KABUL: Afghan lawmakers on Wednesday rejected most of President Ashraf Ghani’s nominees for the new cabinet, in a fresh setback for the newly formed “national unity government”.
The lower house of parliament voted on 18 of Ghani’s 25 selections for ministerial jobs and rejected 10 of them including the proposed defence minister.
Those who won approval included Salahuddin Rabbani, the former head of the Peace Council and nominee for foreign affairs minister, and Noorul Haq Ulumi, the nominee for interior minister.
The proposed new cabinet was unveiled on January 12, after three months of wrangling following last year’s bitterly disputed presidential election.

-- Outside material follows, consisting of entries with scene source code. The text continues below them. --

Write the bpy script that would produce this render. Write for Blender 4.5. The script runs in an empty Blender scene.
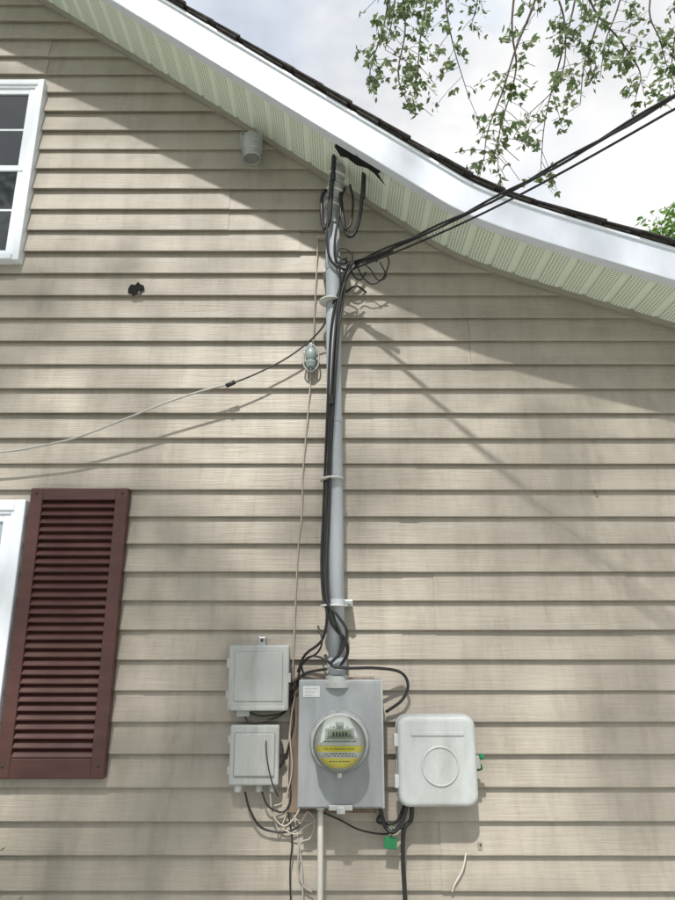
import bpy, bmesh, math, random
from mathutils import Vector, Matrix, noise
random.seed(7)
R=random.random
def U(a,b): return a+(b-a)*R()
scene=bpy.context.scene
# ---------------------------------------------------------------- image projection frame
# wall plane is y=0 (outside is -y), x to the right, z up.  Image pixels are back-projected
# from an estimated camera 2.5 m out at 1.55 m; off = distance of the feature out from the wall.
D=2.5; H=1.55; F=676.0; PITCH=math.radians(16)
def S(u,v,off=0.0):  # image pixel to a point at the given offset from the wall
    th=math.atan((450-v)/F)+PITCH
    d=D-off
    h=d*math.tan(th)
    dep=d*math.cos(PITCH)+h*math.sin(PITCH)
    return Vector(((u-337.5)/F*dep,-off,H+h))
# ---------------------------------------------------------------- helpers
def link(ob,parent=None):
    scene.collection.objects.link(ob)
    if parent: ob.parent=parent
    return ob
def empty(name,loc=(0,0,0)):
    e=bpy.data.objects.new(name,None); e.empty_display_size=.1
    return link(e)
def mesh(name,verts,faces,mat,parent=None,smooth=False,uvs=None):
    me=bpy.data.meshes.new(name); me.from_pydata([tuple(v) for v in verts],[],faces); me.update()
    if mat: me.materials.append(mat)
    if smooth:
        me.polygons.foreach_set('use_smooth',[True]*len(me.polygons))
    if uvs:
        l=me.uv_layers.new(name='UVMap')
        for p in me.polygons:
            for li in p.loop_indices:
                l.data[li].uv=uvs[me.loops[li].vertex_index]
    return link(bpy.data.objects.new(name,me),parent)
def from_bm(name,bm,mat,parent=None,smooth=False):
    me=bpy.data.meshes.new(name); bm.normal_update(); bm.to_mesh(me); bm.free()
    if mat: me.materials.append(mat)
    if smooth: me.polygons.foreach_set('use_smooth',[True]*len(me.polygons))
    return link(bpy.data.objects.new(name,me),parent)
def rbox(name,x0,x1,y0,y1,z0,z1,bev,mat,parent=None,seg=2,smooth=False,vbev=None,rot=None):
    bm=bmesh.new(); bmesh.ops.create_cube(bm,size=1)
    cx,cy,cz=(x0+x1)/2,(y0+y1)/2,(z0+z1)/2
    for v in bm.verts: v.co=Vector((v.co.x*abs(x1-x0),v.co.y*abs(y1-y0),v.co.z*abs(z1-z0)))
    if vbev:
        es=[e for e in bm.edges if abs(e.verts[0].co.x-e.verts[1].co.x)<1e-6 and abs(e.verts[0].co.z-e.verts[1].co.z)<1e-6]
        bmesh.ops.bevel(bm,geom=es,offset=vbev,segments=5,profile=.5,affect='EDGES')
        if bev:
            ym=min(v.co.y for v in bm.verts)
            es=[e for e in bm.edges if abs(e.verts[0].co.y-ym)<1e-6 and abs(e.verts[1].co.y-ym)<1e-6]
            bmesh.ops.bevel(bm,geom=es,offset=bev,segments=seg,profile=.5,affect='EDGES')
    elif bev: bmesh.ops.bevel(bm,geom=bm.edges[:],offset=bev,segments=seg,profile=.5,affect='EDGES')
    if rot: bmesh.ops.rotate(bm,verts=bm.verts,cent=(0,0,0),matrix=rot)
    bmesh.ops.translate(bm,verts=bm.verts,vec=(cx,cy,cz))
    return from_bm(name,bm,mat,parent,smooth)
def rect(u0,v0,u1,v1,off):
    a=S(u0,v0,off);b=S(u1,v0,off);c=S(u0,v1,off);d=S(u1,v1,off)
    return (a.x+c.x)/2,(b.x+d.x)/2,c.z,a.z
def catmull(pts,n=8):
    pts=[Vector(p) for p in pts]
    if len(pts)<3: return pts
    P=[pts[0]*2-pts[1]]+pts+[pts[-1]*2-pts[-2]]
    out=[]
    for i in range(1,len(P)-2):
        a,b,c,d=P[i-1],P[i],P[i+1],P[i+2]
        for k in range(n):
            t=k/n
            out.append(.5*((2*b)+(c-a)*t+(2*a-5*b+4*c-d)*t*t+(3*b-a-3*c+d)*t**3))
    out.append(pts[-1]); return out
def sweep(pts,r,sides=8,V=None,Fc=None):
    if V is None: V=[];Fc=[]
    n=len(pts); base=len(V)
    up=Vector((0,0,1)); prev=None
    for i,p in enumerate(pts):
        t=(pts[min(i+1,n-1)]-pts[max(i-1,0)])
        if t.length<1e-9: t=Vector((0,0,1))
        t.normalize()
        if prev is None:
            a=up if abs(t.z)<.9 else Vector((1,0,0))
            nrm=t.cross(a).normalized()
        else:
            nrm=prev-t*prev.dot(t)
            nrm=nrm.normalized() if nrm.length>1e-6 else t.orthogonal().normalized()
        prev=nrm; b=t.cross(nrm)
        rr=r(i/(n-1)) if callable(r) else r
        for k in range(sides):
            an=2*math.pi*k/sides
            V.append(p+(nrm*math.cos(an)+b*math.sin(an))*rr)
    for i in range(n-1):
        for k in range(sides):
            k2=(k+1)%sides
            Fc.append((base+i*sides+k,base+i*sides+k2,base+(i+1)*sides+k2,base+(i+1)*sides+k))
    Fc.append(tuple(base+k for k in range(sides))[::-1])
    Fc.append(tuple(base+(n-1)*sides+k for k in range(sides)))
    return V,Fc
def tube(name,pts,r,mat,parent=None,sides=8,n=8):
    V,Fc=sweep(catmull(pts,n),r,sides)
    return mesh(name,V,Fc,mat,parent,True)
def lathe(name,prof,center,axis,mat,parent=None,sides=40,smooth=True):
    axis=Vector(axis).normalized(); a=axis.orthogonal().normalized(); b=axis.cross(a)
    V=[];Fc=[]
    for r,d in prof:
        for k in range(sides):
            t=2*math.pi*k/sides
            V.append(Vector(center)+axis*d+(a*math.cos(t)+b*math.sin(t))*r)
    for i in range(len(prof)-1):
        for k in range(sides):
            k2=(k+1)%sides
            Fc.append((i*sides+k,i*sides+k2,(i+1)*sides+k2,(i+1)*sides+k))
    Fc.append(tuple((len(prof)-1)*sides+k for k in range(sides)))
    Fc.append(tuple(range(sides))[::-1])
    ob=mesh(name,V,Fc,mat,parent,smooth)
    if smooth:
        try:
            for p in ob.data.polygons: 
                if len(p.vertices)>4: p.use_smooth=False
            ob.data.set_sharp_from_angle(angle=math.radians(35))
        except Exception as e: pass
    return ob
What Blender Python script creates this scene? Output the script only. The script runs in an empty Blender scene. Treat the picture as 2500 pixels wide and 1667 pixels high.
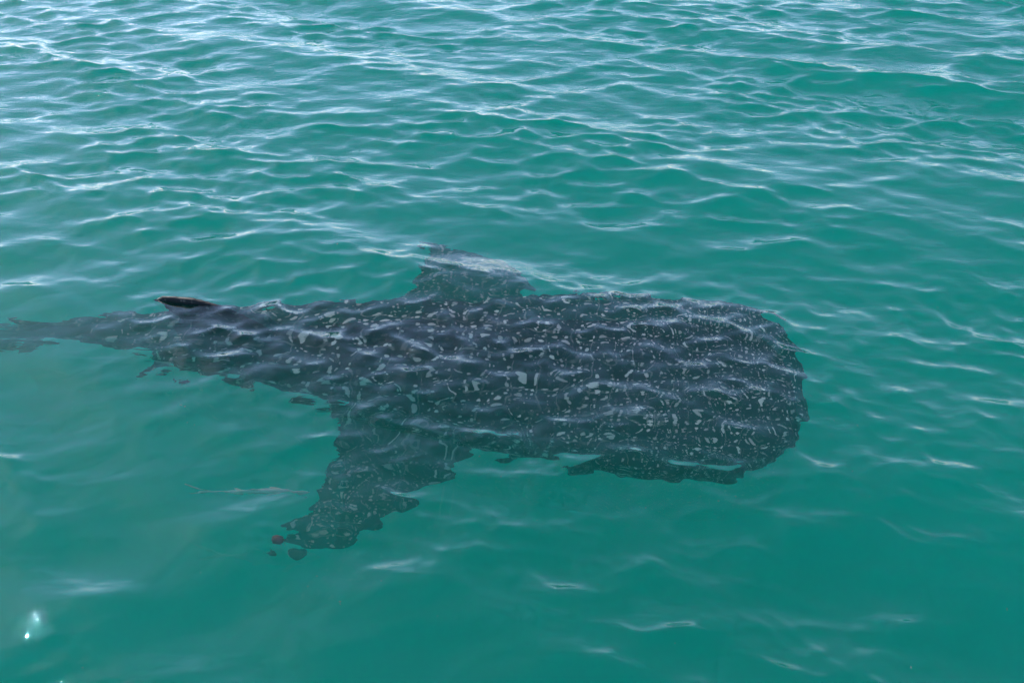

It was meant to create a “unity government” agreed in a power-sharing deal between Ghani and his presidential poll rival Abdullah Abdullah.
That deal, hammered out after tortuous negotiations, was seen as saving Afghanistan from the risk of civil war, after both men claimed victory in last year’s fraud-tainted election.
But last week parliament told Ghani that seven of his nominees were ineligible because they held dual nationalities.
Rabbani and Ulumi renounced their foreign citizenships to qualify, and MPs also approved Rahmatullah Nabil as the director of the NDS intelligence agency.
Those rejected included Sher Mohammad Karim, the current army chief of staff and nominee for defence minister, and Khatera Afghan, Ghani’s choice for minister of higher education.
Afghan was the only woman up for approval on Wednesday after two other female nominees were excluded from the vote, one because of dual nationality and one for having “insufficient educational documents”.
Ghani thanked MPs for approving the eight ministers and the NDS chief.
“The president wishes the new minsters success in serving the people, saying he will soon introduce to lower house of parliament new nominees for the remaining cabinet posts,” a statement from his office said.
No timeframe was given for the new nominations and parliament has now gone into recess for more than a month.
This leaves only a third of the cabinet approved as Afghanistan begins the tough task of fighting the resilient Taliban insurgency without the help of Nato combat troops.
The US-led Nato mission which began in 2001 was downgraded in late December to support and training for the Afghan army and police.
About 17,000 foreign soldiers, most of them American, will still be deployed in Afghanistan this year, but US troop numbers are set to halve within 12 months and fall to almost nothing in two years.